Je voudrais également insister sur les indispensables partenariats entre
l’Institut français et les établissements publics qui sont sous la tutelle du
ministère de la Culture et de la Communication. L’Institut a entamé un
dialogue constructif avec les directions générales du ministère et son
secrétariat général, ainsi qu’avec plusieurs de nos grands établissements
publics. Une convention de partenariat est en cours de finalisation avec la
Bibliothèque nationale de France ; une autre fait l’objet d’une négociation
avec le Centre national du livre.
Avec la Direction générale des patrimoines, l’Institut français assure la
présence de la France lors des grandes manifestations internationales
comme la biennale d'architecture de São Paulo ou celle de Venise. La
présentation de productions originales et représentatives favorise une
meilleure connaissance de l’architecture française à l’étranger et prépare le
terrain à l’exportation des savoir-faire nationaux.

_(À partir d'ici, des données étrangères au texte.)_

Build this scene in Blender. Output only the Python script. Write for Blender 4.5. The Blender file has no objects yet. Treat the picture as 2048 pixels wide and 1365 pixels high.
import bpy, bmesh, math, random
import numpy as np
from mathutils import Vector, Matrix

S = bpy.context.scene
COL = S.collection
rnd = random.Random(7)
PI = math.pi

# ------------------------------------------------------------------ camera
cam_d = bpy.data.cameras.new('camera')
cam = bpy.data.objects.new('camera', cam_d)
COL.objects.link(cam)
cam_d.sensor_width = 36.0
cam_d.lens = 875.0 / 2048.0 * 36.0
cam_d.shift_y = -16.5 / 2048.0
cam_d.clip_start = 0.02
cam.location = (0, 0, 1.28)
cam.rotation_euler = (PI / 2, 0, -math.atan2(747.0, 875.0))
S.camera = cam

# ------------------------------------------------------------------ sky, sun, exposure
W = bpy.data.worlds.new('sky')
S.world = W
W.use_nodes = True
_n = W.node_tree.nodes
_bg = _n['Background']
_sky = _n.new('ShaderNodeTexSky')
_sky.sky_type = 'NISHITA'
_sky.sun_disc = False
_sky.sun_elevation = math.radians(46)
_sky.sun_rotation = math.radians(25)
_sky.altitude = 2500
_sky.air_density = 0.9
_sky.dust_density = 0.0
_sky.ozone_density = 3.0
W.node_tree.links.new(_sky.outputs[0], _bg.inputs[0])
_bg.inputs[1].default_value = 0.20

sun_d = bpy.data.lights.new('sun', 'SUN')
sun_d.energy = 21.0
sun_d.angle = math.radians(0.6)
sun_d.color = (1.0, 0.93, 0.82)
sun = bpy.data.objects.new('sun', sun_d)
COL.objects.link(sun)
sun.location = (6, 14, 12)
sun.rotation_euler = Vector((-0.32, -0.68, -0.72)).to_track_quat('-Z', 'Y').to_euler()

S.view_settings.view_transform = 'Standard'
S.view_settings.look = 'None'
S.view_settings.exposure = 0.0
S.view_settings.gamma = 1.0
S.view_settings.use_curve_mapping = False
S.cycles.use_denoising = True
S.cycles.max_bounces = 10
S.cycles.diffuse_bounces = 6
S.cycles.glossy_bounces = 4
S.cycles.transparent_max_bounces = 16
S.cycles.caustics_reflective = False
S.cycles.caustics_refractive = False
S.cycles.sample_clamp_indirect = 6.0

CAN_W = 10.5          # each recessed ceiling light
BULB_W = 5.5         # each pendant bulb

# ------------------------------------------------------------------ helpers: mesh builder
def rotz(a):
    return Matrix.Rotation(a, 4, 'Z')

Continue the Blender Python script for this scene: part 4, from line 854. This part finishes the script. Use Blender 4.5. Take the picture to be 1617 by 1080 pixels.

Pour ce premier Conseil d’orientation stratégique, je voudrais remercier
tous ses membres de leur présence et de leur implication. Ce ne sont pas
les chantiers communs qui manquent, et sur tous les points que nous
avons pu rapidement aborder, je souhaite que nous puissions continuer
cette réflexion que nous avons désormais entamée. La qualité de ces
échanges au sein du comité d’orientation stratégique de l’Institut Français
sera en effet déterminante pour l’avenir de notre action culturelle
extérieure.
Je vous remercie de votre attention.